Ketidak adilan serupa yang di alami oleh kaum-kaum minoritas lain yaitu mengenai identitas gender yang berbeda dari umumnya (baca : Transgender), banyak oknum-oknum yang mengatas namakan pemerintah melakukan razia kepada kaum-kaum ini dan mereka di tangkap, memang tidak bisa sepenuhnya disalahkan pihak pemerintah ketika melakukan razia kepada kaum ini., karena mereka terkadang melakukan kegiatan yang tidak sesuai. Tetapi sikap dan perlakuan itu seolah-olah dijadikan oleh beberapa pihak untuk menjustifikasi kaum-kaum trasgender yang lain, yang mempunyai kemampuan intelektual yang baik dan juga yang berkompeten. Mereka tidak mendapat pengakuan dari Negara, bahkan tidak mendapat menikmati HAM yang seharusnya mereka nikmati.
Sikap diskriminasi yang dilakukan masyarakat kepada kaum-kaum minoritas itu adalah berakar dari sebuah kontruksi masyarakat yang sudah melekat dan terdoktrin menjadi sebuah kebenaran mutlak. Masyarakat menganggap hanya heteroseksual saja yang dianggap benar diluar itu adalah menyimpang. Sebuah kontruksi masyarakat tidakklah bisa dijadikan kebenaran mutlak, karena itu hanya sebuah bentuk kesepakatan dan yang menyepakati itu adalah orang-orang yang mempunyai label mayoritas sedangkan bagi mereka yang minoritas tidak berhak memberikan suara . Kontruksi bisa saja di rekontruksi kapan saja, jika itu tidak sesuai dengan fakta dan ketika ada yang merasa di rugikan
Sebuah perspektif ilmu yaitu bidang kajian humaniora yaitu antropologi, terkhusus antropologi social mengembangkan dan menerapakan sebuah perspektif yang berbeda dari kebanyakan bidang ilmu. Persepektif EMIC VIEW yang di gunakan bidang ilmu antropologi sangat tepat digunakan untuk memahami kondisi masyarakat baik dari segi gender, orientasi seksual, etnisitas dll sehingga tidak akan memunculkan sebuah tindakan diskriminatif yang marak terjadi saat ini. Perspektif ini mengharuskan kita memandang masyarakat atau suatu etnis atau bahkan individu dari sudut pandang mereka bukan dari kacamata kita, sehingga nantinya kita kan sampai pada kesimpulan bahwa keberagamanadalah sebuah kekayaan dan keanekaragaman yang mewarnai kehidupanan manusia.

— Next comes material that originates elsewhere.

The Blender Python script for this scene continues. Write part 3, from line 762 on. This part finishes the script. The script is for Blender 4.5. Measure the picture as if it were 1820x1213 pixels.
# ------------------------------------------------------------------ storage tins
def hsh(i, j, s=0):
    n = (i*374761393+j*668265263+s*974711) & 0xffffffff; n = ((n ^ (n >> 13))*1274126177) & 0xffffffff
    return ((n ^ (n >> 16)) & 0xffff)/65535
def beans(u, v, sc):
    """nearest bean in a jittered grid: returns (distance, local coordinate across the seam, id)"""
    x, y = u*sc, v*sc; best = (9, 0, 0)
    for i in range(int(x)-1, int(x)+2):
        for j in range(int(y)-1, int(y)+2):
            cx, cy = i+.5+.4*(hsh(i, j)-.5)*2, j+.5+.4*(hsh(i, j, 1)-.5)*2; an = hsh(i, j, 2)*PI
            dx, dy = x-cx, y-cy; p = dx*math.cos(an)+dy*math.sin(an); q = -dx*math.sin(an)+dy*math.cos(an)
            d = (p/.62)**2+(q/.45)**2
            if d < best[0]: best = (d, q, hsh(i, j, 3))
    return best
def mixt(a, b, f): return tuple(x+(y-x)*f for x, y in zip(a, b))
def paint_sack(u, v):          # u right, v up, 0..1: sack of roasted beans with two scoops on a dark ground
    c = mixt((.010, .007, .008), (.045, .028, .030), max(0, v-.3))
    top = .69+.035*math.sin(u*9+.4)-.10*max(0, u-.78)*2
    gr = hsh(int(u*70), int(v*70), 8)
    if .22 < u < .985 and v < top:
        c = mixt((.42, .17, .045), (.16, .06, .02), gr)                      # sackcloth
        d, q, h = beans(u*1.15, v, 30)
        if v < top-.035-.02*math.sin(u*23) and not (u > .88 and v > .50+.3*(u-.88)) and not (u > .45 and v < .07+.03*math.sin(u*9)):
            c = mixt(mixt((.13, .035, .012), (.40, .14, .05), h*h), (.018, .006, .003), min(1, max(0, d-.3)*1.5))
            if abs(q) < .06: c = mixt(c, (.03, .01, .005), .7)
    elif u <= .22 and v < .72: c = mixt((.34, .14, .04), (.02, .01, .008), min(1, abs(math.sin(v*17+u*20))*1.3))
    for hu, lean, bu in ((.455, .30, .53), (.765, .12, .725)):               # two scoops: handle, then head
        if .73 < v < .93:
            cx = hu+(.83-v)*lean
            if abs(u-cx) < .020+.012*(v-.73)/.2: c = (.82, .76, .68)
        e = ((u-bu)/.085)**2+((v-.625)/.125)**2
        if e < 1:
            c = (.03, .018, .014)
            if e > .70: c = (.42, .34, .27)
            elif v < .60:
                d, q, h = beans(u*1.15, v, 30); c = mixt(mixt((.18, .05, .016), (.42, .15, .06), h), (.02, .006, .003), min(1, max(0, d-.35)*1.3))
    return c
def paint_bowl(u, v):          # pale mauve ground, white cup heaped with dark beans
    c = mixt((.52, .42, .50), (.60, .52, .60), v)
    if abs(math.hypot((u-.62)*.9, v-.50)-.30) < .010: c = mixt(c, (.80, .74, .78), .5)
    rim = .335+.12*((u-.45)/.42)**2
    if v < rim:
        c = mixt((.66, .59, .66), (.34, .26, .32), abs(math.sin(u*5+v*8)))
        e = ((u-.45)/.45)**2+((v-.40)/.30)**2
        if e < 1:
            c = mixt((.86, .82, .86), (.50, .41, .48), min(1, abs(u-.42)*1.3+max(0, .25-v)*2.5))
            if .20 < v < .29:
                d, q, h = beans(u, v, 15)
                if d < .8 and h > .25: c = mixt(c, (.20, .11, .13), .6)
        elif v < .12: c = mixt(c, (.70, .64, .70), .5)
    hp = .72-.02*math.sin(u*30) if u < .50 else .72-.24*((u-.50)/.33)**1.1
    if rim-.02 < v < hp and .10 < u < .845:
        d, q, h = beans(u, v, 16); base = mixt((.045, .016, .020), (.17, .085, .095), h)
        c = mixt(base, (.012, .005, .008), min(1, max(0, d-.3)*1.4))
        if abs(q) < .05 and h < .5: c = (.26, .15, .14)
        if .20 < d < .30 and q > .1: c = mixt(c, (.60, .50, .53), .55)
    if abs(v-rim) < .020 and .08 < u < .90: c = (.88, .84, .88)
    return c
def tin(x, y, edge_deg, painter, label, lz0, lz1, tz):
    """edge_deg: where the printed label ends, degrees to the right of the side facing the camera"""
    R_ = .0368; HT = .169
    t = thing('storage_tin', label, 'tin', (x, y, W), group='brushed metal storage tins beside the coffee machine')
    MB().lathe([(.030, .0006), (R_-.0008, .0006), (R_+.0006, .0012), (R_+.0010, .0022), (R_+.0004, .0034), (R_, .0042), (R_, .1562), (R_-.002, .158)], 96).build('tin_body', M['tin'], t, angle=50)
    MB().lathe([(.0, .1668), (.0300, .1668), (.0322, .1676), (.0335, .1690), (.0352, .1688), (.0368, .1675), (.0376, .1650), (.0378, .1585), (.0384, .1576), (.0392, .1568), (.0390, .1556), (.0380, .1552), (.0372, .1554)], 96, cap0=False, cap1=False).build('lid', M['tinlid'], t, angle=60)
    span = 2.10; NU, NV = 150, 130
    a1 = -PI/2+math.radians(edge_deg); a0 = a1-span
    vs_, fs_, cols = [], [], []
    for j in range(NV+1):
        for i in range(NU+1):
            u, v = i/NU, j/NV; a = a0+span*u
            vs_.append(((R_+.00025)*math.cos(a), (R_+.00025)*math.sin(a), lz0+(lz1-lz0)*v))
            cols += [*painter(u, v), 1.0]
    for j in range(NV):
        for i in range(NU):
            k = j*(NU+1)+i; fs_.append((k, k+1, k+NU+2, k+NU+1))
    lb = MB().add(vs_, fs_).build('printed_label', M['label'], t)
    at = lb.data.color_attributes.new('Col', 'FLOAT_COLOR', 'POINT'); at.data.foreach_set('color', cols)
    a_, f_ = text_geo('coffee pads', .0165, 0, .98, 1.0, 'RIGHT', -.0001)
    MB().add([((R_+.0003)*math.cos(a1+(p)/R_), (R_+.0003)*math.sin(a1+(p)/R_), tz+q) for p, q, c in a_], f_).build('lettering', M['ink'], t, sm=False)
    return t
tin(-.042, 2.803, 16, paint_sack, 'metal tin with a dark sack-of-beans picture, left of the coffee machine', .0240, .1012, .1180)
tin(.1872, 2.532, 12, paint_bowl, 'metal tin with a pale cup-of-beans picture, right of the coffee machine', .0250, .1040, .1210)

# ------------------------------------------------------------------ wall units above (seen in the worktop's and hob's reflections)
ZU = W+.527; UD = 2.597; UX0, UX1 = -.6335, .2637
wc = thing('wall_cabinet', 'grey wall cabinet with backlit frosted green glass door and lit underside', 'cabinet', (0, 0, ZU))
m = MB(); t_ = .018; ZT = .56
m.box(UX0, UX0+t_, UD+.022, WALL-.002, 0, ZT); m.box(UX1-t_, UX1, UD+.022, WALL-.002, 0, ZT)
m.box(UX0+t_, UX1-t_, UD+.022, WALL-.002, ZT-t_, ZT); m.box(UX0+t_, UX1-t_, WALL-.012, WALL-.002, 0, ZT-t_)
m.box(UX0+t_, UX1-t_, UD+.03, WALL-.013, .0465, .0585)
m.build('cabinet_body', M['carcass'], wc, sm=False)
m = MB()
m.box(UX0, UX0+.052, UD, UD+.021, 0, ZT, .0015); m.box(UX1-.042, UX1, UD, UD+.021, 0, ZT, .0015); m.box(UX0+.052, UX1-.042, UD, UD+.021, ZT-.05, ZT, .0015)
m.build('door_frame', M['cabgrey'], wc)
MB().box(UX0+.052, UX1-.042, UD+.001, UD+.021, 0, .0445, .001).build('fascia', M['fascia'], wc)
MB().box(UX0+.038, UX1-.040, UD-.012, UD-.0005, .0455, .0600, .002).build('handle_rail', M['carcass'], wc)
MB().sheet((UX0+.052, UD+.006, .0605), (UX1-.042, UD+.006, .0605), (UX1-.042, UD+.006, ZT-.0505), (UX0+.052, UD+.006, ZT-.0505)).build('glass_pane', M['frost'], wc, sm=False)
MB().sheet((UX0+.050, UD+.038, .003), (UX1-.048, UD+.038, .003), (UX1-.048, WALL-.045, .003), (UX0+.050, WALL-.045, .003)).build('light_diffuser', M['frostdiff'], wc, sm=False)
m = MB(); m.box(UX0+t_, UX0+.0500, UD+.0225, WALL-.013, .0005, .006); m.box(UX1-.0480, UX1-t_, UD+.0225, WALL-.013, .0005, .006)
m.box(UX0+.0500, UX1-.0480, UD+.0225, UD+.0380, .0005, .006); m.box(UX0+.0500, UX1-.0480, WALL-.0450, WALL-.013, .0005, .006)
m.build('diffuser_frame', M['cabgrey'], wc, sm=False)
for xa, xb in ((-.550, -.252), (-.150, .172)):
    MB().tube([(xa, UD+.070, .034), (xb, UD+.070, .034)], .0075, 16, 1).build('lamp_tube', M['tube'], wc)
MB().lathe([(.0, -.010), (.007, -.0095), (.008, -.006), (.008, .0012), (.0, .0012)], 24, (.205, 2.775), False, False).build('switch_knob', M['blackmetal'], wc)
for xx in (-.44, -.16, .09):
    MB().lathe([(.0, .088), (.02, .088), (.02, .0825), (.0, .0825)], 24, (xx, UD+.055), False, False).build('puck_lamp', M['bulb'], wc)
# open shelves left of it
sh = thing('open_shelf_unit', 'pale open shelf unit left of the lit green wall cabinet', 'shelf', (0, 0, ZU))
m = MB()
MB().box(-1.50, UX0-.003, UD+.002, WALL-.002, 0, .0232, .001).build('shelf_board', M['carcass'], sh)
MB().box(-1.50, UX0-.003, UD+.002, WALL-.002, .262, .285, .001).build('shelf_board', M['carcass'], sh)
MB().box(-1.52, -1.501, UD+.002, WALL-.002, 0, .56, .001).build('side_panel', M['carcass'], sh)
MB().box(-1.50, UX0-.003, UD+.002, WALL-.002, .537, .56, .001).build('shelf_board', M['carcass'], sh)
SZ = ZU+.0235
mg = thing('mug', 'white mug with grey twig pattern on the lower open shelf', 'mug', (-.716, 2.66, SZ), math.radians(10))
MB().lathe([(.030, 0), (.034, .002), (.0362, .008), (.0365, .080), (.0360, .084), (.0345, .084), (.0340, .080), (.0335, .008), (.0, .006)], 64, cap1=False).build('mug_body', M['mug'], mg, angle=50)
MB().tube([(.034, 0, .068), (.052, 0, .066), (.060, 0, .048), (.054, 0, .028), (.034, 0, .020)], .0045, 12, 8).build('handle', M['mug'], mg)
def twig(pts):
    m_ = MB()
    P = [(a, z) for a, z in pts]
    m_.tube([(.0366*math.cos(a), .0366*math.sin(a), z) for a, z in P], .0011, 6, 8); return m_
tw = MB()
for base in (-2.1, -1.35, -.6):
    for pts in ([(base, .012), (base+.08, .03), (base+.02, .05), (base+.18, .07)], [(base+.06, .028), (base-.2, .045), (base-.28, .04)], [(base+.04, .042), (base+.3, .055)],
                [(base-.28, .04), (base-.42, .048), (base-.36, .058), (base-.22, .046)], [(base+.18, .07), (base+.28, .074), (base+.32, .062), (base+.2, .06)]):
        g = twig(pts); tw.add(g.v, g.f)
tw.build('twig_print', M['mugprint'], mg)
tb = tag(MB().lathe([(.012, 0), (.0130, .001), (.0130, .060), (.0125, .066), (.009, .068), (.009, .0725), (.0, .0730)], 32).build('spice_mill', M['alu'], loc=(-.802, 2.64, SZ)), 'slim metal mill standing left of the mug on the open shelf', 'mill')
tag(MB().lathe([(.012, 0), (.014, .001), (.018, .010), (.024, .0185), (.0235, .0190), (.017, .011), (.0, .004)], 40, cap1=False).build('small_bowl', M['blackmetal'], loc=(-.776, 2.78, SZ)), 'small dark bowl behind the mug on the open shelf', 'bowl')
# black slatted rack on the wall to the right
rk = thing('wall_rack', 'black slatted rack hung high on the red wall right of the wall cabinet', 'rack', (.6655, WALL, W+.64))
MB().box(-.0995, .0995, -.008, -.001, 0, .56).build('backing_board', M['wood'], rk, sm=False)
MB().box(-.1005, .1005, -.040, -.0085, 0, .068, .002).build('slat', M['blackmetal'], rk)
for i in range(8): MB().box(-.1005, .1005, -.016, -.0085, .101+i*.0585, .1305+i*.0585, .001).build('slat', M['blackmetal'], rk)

 Kasus etnis tionghoa terselesaiakan dengan dikelurkannya pernyataan sikap anti diskriminatif rasial oleh presiden gusdur dan undang-undang pendukung maka sekarang tindakan diskriminatif rasial sudah sangat jarang. Hal semacam itu bisa di lakukan pemerintah, tetapi kenapa ketika tindakan diskriminatif yang di alami oleh kaum minoritas berdasarkan orientasi seksual dan indentitas gender pemerintah tidak pernah mengambil sikap yang tegas bahkan pemerintah malah ikut menjustifikasi dan mengintimidasi kaum minoritas ini. Dimana peran pemerintah yang seharunya melindungi dan mengayomi masyarakat? kaum minoritas merupakan warga Negara asli Indonesia. Apakah mereka pantas di salahkan ketika mereka sudah terlahir menjadi seperti itu ? apakah mereka pantas di tindas hanya karena punya orientasi seksual dan identitas gender minoritas? Bagaimana jika pemerintah merupakan bagian dan bahkan seperti mereka, apa yang bisa pemerintah rasakan?.
Peringatan Hari Internasional penghapusan diskriminasi rasial yang bertepatan pada 21 Maret nanti, kami segenap rakyat Indonesia berharap kepada pemerintah untuk ikut mengambil sikap tegas dan penghapusan segala bentuk tindakan diskriminasi baik rasial,orientasi sekseual,identitas gender, Kepercayaan dll . Karena kami menginginkan terwujudnya persamaan hak setiap rakyat Indonesia tanpa memandang ras, orientasi seksual dll.